En trois mois, l’action Kering a gagné 50 %. À peine nommé, Luca De Meo redonne espoir aux investisseurs. Mais derrière l’effet d’annonce, le vrai test n’a pas encore commencé.

Le 15 septembre, Luca De Meo a officiellement pris la tête de Kering. Trois mois plus tôt, l’annonce de sa nomination avait suffi à réveiller un titre en chute libre. Résultat : +50 % en Bourse, une des plus fortes hausses du CAC 40. Un actionnaire l’a résumé avec des mots pleins d’espoir : “Luca de Meo, faites que l’action Kering soit plus attractive et plus désirable que jamais”.
L’ancien patron de Renault promet un style “rapide, efficace, décisif”. Il entend présenter son plan stratégique au printemps 2026, mais assure déjà qu’il n’attendra pas pour agir. Dès son arrivée, il a placé Francesca Bellettini à la tête de Gucci et noué un partenariat renforcé avec Valentino. Une approche saluée par Jie Zhang (Alphavalue) : “Bien que ces mesures aient un impact quantitatif limité à court terme, elles envoient un signal fort : de Meo agit de manière décisive”.
Entre storytelling et prudence analytique
Le storytelling autour de De Meo séduit, notamment grâce à la série documentaire sur sa “Renaulution”, que plusieurs analystes disent avoir regardée.
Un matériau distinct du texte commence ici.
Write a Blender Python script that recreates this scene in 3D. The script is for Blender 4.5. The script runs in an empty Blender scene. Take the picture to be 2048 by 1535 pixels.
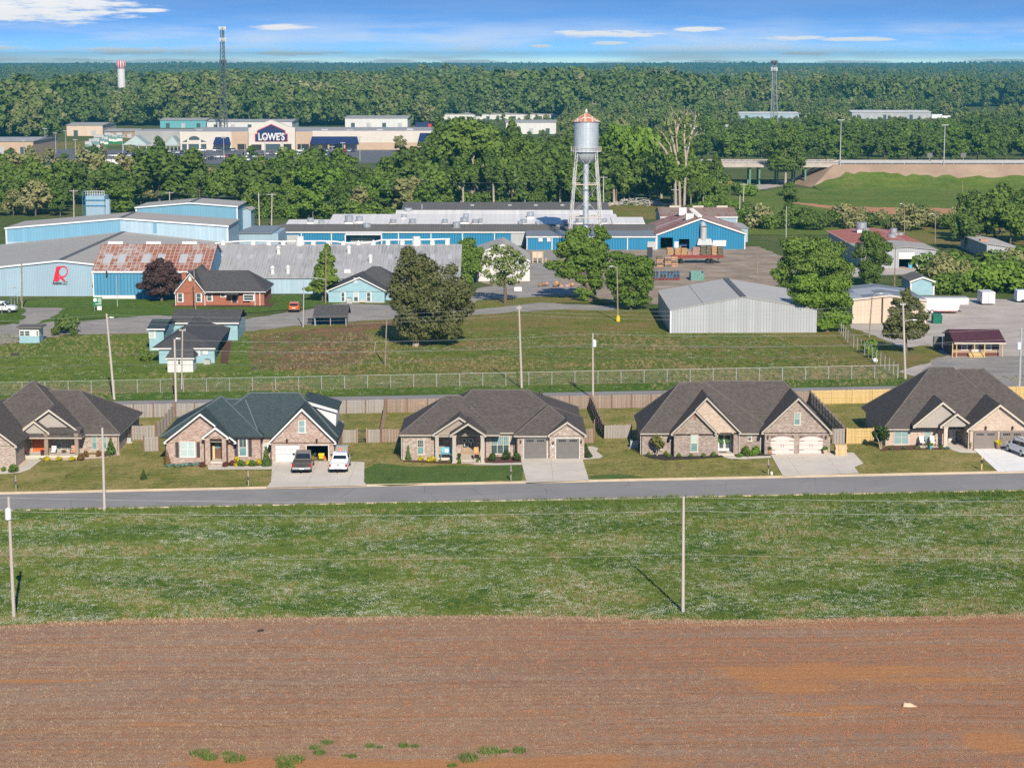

Certains voient déjà dans sa rigueur industrielle la recette d’un redressement stratégique. Pour d’autres, l’optimisme va trop vite. Chez RBC, Piral Dadhania tempère : “Bien que la nomination d’un nouveau PDG externe, reconnu et respecté, soit encourageante, nous ne nous attendons pas à une solution immédiate”.
Même tonalité chez Bernstein : “Kering ne devrait pas faire exception. Le cours de l’action a déjà progressé de 50 % par rapport à ses récents creux. Et la société n’a encore montré aucune amélioration tangible”. Pour eux, la trajectoire sera faite de hauts et de bas. Le redressement de Gucci, dont les ventes ont chuté de 25 % au premier semestre, reste à concrétiser.
Gucci : le vrai test commence au printemps
La première collection de Demna Gvasalia pour Gucci, attendue à Milan en février, sera scrutée de près. Elle devrait marquer un tournant stylistique après des années d’instabilité créative. “Il y a un potentiel énorme s’ils parviennent à trouver le bon équilibre entre création et offre produit”, estime John San Marco de Neuberger Berman.
Mais les résultats de Gucci ne devraient pas s’améliorer avant mi-2026. HSBC, UBS et Bloomberg s’accordent sur un trimestre difficile à venir. Pour Anne-Laure Bismuth (HSBC), “Nous estimons que la nouvelle direction bénéficiera d’un sursis”. Flavio Cereda (GAM UK Ltd.) se montre plus réservé : “Ce n’est qu’à partir du printemps prochain que nous pourrons en mesurer l’impact réel”.
Malgré les incertitudes, Jelena Sokolova (Morningstar) conserve une vision de long terme : “Gucci devrait être en mesure de regagner, à long terme, son pouvoir de fixation des prix et son attractivité”.
Kering devra désormais convaincre au-delà des annonces. Et montrer que la magie de Luca De Meo peut opérer… dans l’univers impitoyable du luxe.